As usual, Sadiq Khan is treating this crisis as a press opportunity to attack the Government, rather than a problem he is responsible for solving. His gambit is that by playing the part of a 'poor Mayor' and publicly calling for ministers to step in and bail him out again, Londoners will not notice that he is the one choosing to drop the axe on the vital services that keep our city safe.
While the Mayor may choose to shirk responsibility, he does have a choice when it comes to balancing City Hall's books. He could safeguard the budgets of London's police and fire brigade by reversing his huge spending increases on City Hall waste and TfL perks for the past four years.
In February, my Conservative London Assembly colleagues and I proposed an alternative budget plan which identified £113 million of savings the Mayor could make to invest in London's emergency services. Sadly, Khan rejected our proposal at the time, but if he looked again at our plan, he could find enough savings to protect the budgets of London's police and fire brigade.
To fix City Hall's finances, Sadiq Khan must cut his ridiculous projects and his eye-watering splurges. At the most ludicrous end, Khan has splashed almost half a million pounds on pop-up beach parties at the Royal Docks, £30k on a bicycle ballet to explore female liberation, and £1.7 million on a hundred, rather ugly, water fountains. Only a particularly inept Mayor could prioritise these projects above extra police officers.
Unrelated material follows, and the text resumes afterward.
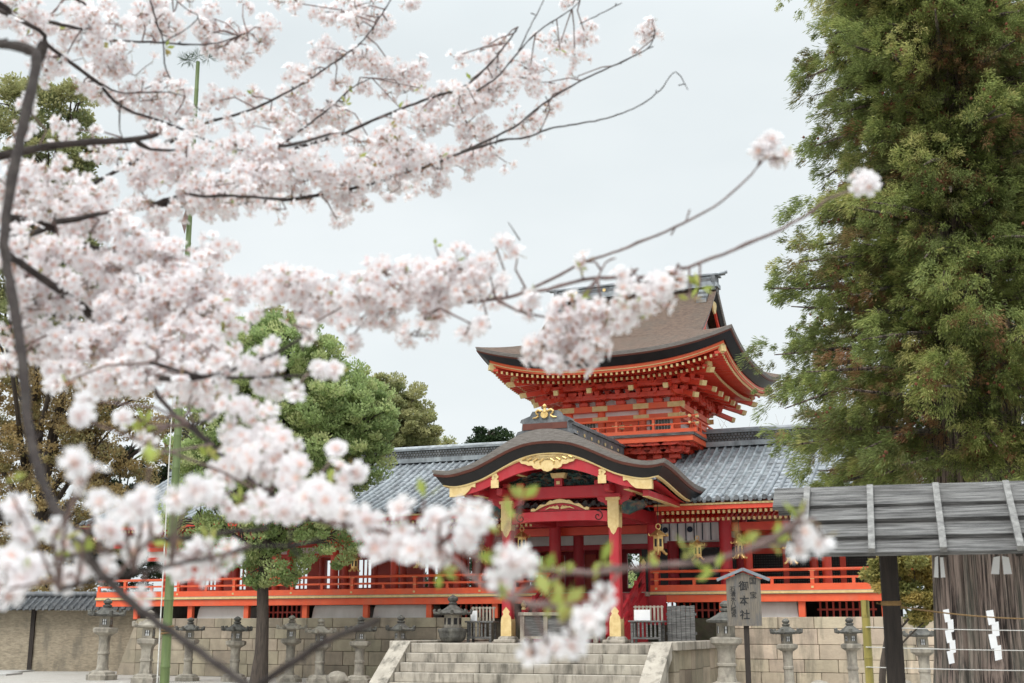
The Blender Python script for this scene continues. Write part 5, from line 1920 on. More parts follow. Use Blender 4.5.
def crown_r(z_):
    ypx = HORIZON - (z_ - CAM_Z) / CD * F_PX
    yy = [480, 440, 380, 330, 290, 230, 165, 100, 60, 0, -80]
    if ypx > 480:
        return (990 - 805) / F_PX * CD
    for i in range(len(yy) - 1):
        if yy[i] >= ypx >= yy[i + 1]:
            f = (yy[i] - ypx) / (yy[i] - yy[i + 1])
            return (990 - (edge[i] * (1 - f) + edge[i + 1] * f)) / F_PX * CD
    return max(.5, 2.2 * (1 - (z_ - 11.7) / 11))
limb = MB()
tuft_c, tuft_d, tuft_t, tuft_s, tuft_b = [], [], [], [], []
zc_ = 3.5
bi = 0
while zc_ < 22:
    per_lvl = 17 if zc_ < 12.5 else 5
    for q in range(per_lvl):
        az = bi * 2.39996 + rng.uniform(-.35, .35)
        bi += 1
        Rr = crown_r(zc_) * rng.choice([.5, .6, .7, .8, .9, 1.0, 1.0])
        dirv = Vector((math.cos(az), math.sin(az), 0))
        droop = rng.uniform(.25, .75)
        a = Vector((0, 0, zc_ + .5)) + dirv * .25
        pts = []
        side = Vector((-dirv.y, dirv.x, 0)) * rng.uniform(-.25, .25)
        for k_ in range(7):
            f = k_ / 6
            pts.append(a + dirv * (Rr - .25) * f + side * f * f * Rr * .5 + Vector((0, 0, .35 * f - droop * f * f * 1.1 + .25 * max(0, f - .8))))
        limb.tube(pts, [.055, .05, .042, .034, .026, .018, .008], 6)
        tone0 = rng.uniform(.42, .85)
        ncl = 5 if zc_ < 12.5 else 3
        for k_ in range(ncl):                                 # the foliage sits in separate bunches along each bough
            f = min(1.0, .34 + .66 * (k_ + rng.uniform(0, .9)) / ncl)
            i0 = min(5, int(f * 6))
            cc = pts[i0].lerp(pts[i0 + 1], f * 6 - i0) + Vector((rng.gauss(0, .15), rng.gauss(0, .15), rng.gauss(0, .1)))
            cr_ = rng.uniform(.20, .36)
            tone1 = tone0 + rng.gauss(0, .09)
            dead = rng.random() < (.22 if f < .6 else .06)
            for q2 in range(9 if zc_ < 12.5 else 6):
                v = Vector((rng.gauss(0, 1), rng.gauss(0, 1), rng.gauss(.25, .8))).normalized() * rng.uniform(.35, 1.0)
                c = cc + Vector((v.x * cr_, v.y * cr_, v.z * cr_ * .75))
                tuft_c.append(c)
                tuft_d.append((v * .8 + dirv * .55 + Vector((0, 0, rng.uniform(-.35, .35)))).normalized())
                tuft_b.append(tuple(dirv * .8 + Vector((v.x * .25, v.y * .25, rng.uniform(-1.0, -.1)))))
                tuft_t.append(rng.uniform(.0, .2) if dead and v.z < .3 else tone1 + .10 * v.z + rng.gauss(0, .05))
                tuft_s.append(rng.choice([.6, .8, 1.0, 1.0, 1.2, 1.45]))
    zc_ += .42 if zc_ < 12.5 else .75
k0 = len(tr.v)
tr.v += limb.v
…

However, as infuriating as these examples are, the blood boils when one considers the millions of pounds Khan is wasting at City Hall and Transport for London. Instead of keeping Londoners safe, the Mayor has chosen to increase City Hall's staffing costs by 82%, lose a record £44 million in revenue to fund free travel for TfL staff's flatmates, and he has nearly doubled his culture budget.
As daunting as the black hole is in City Hall's budget, reversing Sadiq Khan's irresponsible spending decisions would protect London's emergency services from the chopping block.
However, Londoners shouldn't hold their breath. If the Mayor refused to cut his waste to fund extra police officers for the past four years, as knife crime rose to record levels and murder soared to an 11-year high, he is hardly going to change his priorities now.
If the Government stepped in this time to help pay Khan's City Hall bills, it would be the Mayor's third bailout. His first was for Crossrail, which was on time and budget when he inherited it. It is now more than three years late and more than £3 billion over budget. His second was for TfL this year, which entered this crisis in a weak and unprepared state with a record £12 billion in debt and twenty-one major transport projects delayed or cancelled. And now Khan wants his third bailout, this time to keep his bloated City Hall bureaucracy afloat.
After the disastrous press the Mayor rightly received for his role in the collapse of TfL's finances, Sadiq Khan is playing a different game this time. He has promised to cut his pay by 10% and is even proposing to close City Hall and move to a questionable alternative, The Crystal, to save (we are told) £11 million a year. However, the Mayor's PR efforts to win sympathy for his financial woes will ring hollow as Londoners remember the millions of pounds he has wasted.
If Khan is going to receive a third bailout, ministers should make it clear he must cut his waste to safeguard the budgets of London's emergency services. However, any Mayor with Londoners' priorities at heart would have chosen to do it themselves.
I will pay Sadiq Khan one compliment when it comes to his mayoralty. He has achieved something remarkable. He has turned the Mayor of London from being one of the most powerful roles in the country into a broke office looking for a discount City Hall. Sadly it's Londoners who are paying the price.